The findings on the subsea cable, which provides energy and wholesale high-speed telecommunications services to Tasmania, were made by a power cable failure expert and a thermal modelling expert from international engineering consultancy DNV GL.
“The DNV GL analysis indicates that the cable had been operated by BPL in a manner that allowed it to exceed its temperature design limits during a number of periods in its service life. This overheating and subsequent cooling of the cable has resulted in degradation of the cable,” Hydro Tasmania explained.
“DNV GL concluded that the cable failure was the probable result of electrical energy discharge within the cable as a result of polarity reversal and cooling shortly before the 20 December 2015 cable failure.”
Hydro Tasmania, a state government business enterprise that is responsible for a majority of the state's energy generation, said the findings “vindicate” its decision to have the outage investigated.

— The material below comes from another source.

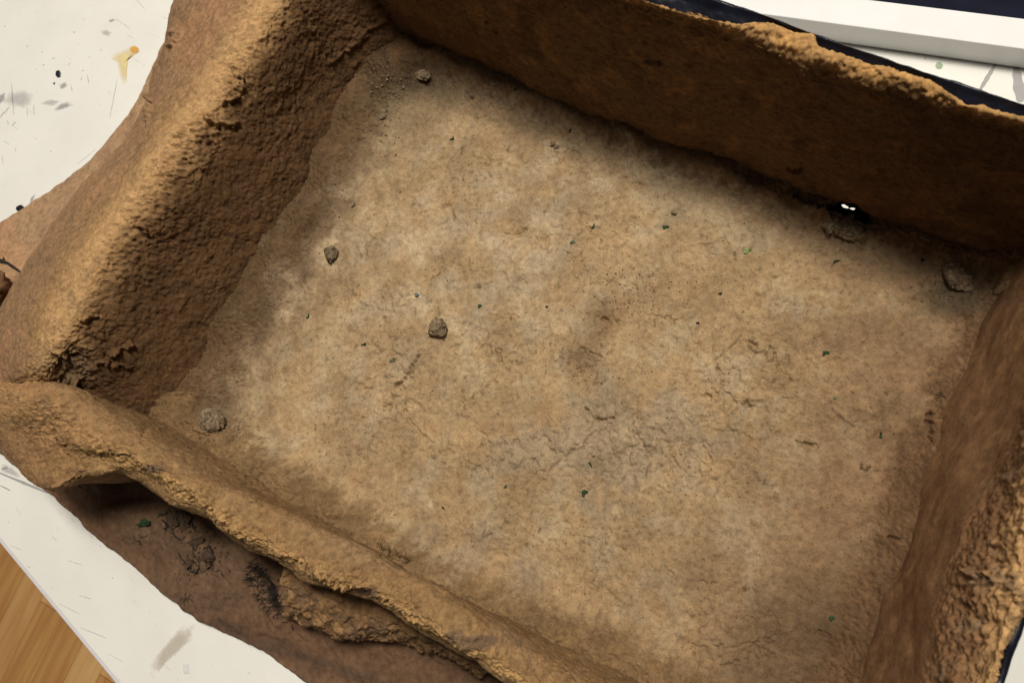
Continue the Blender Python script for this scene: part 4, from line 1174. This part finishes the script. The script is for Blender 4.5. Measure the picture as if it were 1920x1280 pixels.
# ------------------------------------------------------------------ loose grit: uncountable, one object
def grit():
    V, F, Cc = [], [], []
    v0, f0_ = ICO[1]; n = 0
    spots = []
    edgeL = [(730, 140), (684, 190), (650, 290), (600, 400), (531, 500), (470, 600), (410, 700), (390, 780)]
    for _ in range(420):
        i = rng.integers(0, len(edgeL) - 1); t = rng.uniform(); a, b = edgeL[i], edgeL[i + 1]
        spots.append((a[0] + (b[0] - a[0]) * t + abs(rng.normal()) * 38 + 4, a[1] + (b[1] - a[1]) * t + rng.normal() * 14, rng.uniform(.5, 1.35) ** 2.2))
    for _ in range(130): spots.append((rng.normal(745, 28), rng.normal(175, 18), rng.uniform(.8, 1.6) ** 2.2))
    for _ in range(60): spots.append((rng.normal(715, 14), rng.normal(235, 25), rng.uniform(.8, 1.55) ** 2.2))
    for _ in range(110): spots.append((rng.normal(430, 30), rng.normal(800, 18), rng.uniform(.8, 2.5)))
    for _ in range(900): spots.append((rng.uniform(450, 1800), rng.uniform(180, 1280), rng.uniform(.5, 1.5) ** 1.3))
    for _ in range(160): spots.append((rng.normal(1180, 45), rng.normal(545, 25), rng.uniform(.6, 1.8)))
    for _ in range(120): spots.append((rng.normal(1095, 35), rng.normal(680, 25), rng.uniform(.6, 1.8)))
    for _ in range(150): spots.append((rng.normal(1790, 35), rng.normal(540, 30), rng.uniform(.7, 2)))
    g = GF; q = QF
    du = q[0, 1] - q[0, 0]
    # invert photo position -> grid cell by world bilinear inverse (the floor is a near-planar quad)
    xy = g[..., :2].reshape(-1, 2)
    for (x, y, r) in spots:
        w = P(x, y, ZF)
        # coarse then local search
        d = ((g[::20, ::20, :2] - w[:2]) ** 2).sum(-1); i, j = np.unravel_index(np.argmin(d), d.shape); i, j = i * 20, j * 20
        i0, j0 = max(0, i - 20), max(0, j - 20); sub_ = g[i0:i + 21, j0:j + 21]
        d = ((sub_[..., :2] - w[:2]) ** 2).sum(-1); a, b = np.unravel_index(np.argmin(d), d.shape)
        c = sub_[a, b]; rr = r * .34 * MM
        s = rr * (1 + rng.normal(size=(len(v0), 1)) * .18) * rng.uniform(.7, 1.2, size=(1, 3))
        V.append(v0 * s + c + np.array([0, 0, rr * .45])); F.append(f0_ + n); n += len(v0)
        base_c = [c3(.19, .14, .08), c3(.27, .19, .10), c3(.08, .06, .04), c3(.34, .27, .18), c3(.17, .13, .085)][rng.choice(5, p=[.34, .28, .16, .06, .16])]
        Cc.append(np.repeat(base_c[None], len(v0), 0))
    me = raw_mesh('grit', np.vstack(V) - ORI * np.array([1, 1, 0]), np.vstack(F), M_WALL, np.vstack(Cc), smooth=False)
    o = link('grit', me, None, (ORI[0], ORI[1], 0)); tag(o, 'fine loose grit and crumbs lying on the sandy floor', 'grit', kind='stuff')


grit()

“We're confident this expert investigation solves the mystery of the Basslink failure for all Tasmanians,” Hydro Tasmania CEO Steve Davy said.
“BPL believed its cable could safely and reliably operate at 630MW for extended periods without overheating the copper and insulation and causing an unreasonable likelihood of failure. Unfortunately, they were wrong. The expert reports note that the cable, as designed and constructed, cannot meet the minimum operating requirements.”
Basslink responded by saying it is reviewing the reports, but has refuted that the outage was caused by anything other than a chance occurrence.
“Basslink stands by the independent investigation that was undertaken by Cable Consulting International (CCI), one of the world's leading submarine power cable experts, who described the exact cause of the subsea cable fault as 'cause unknown',” Basslink said.
“Based on the findings of CCI, Basslink maintains the cable fault was a force majeure event.”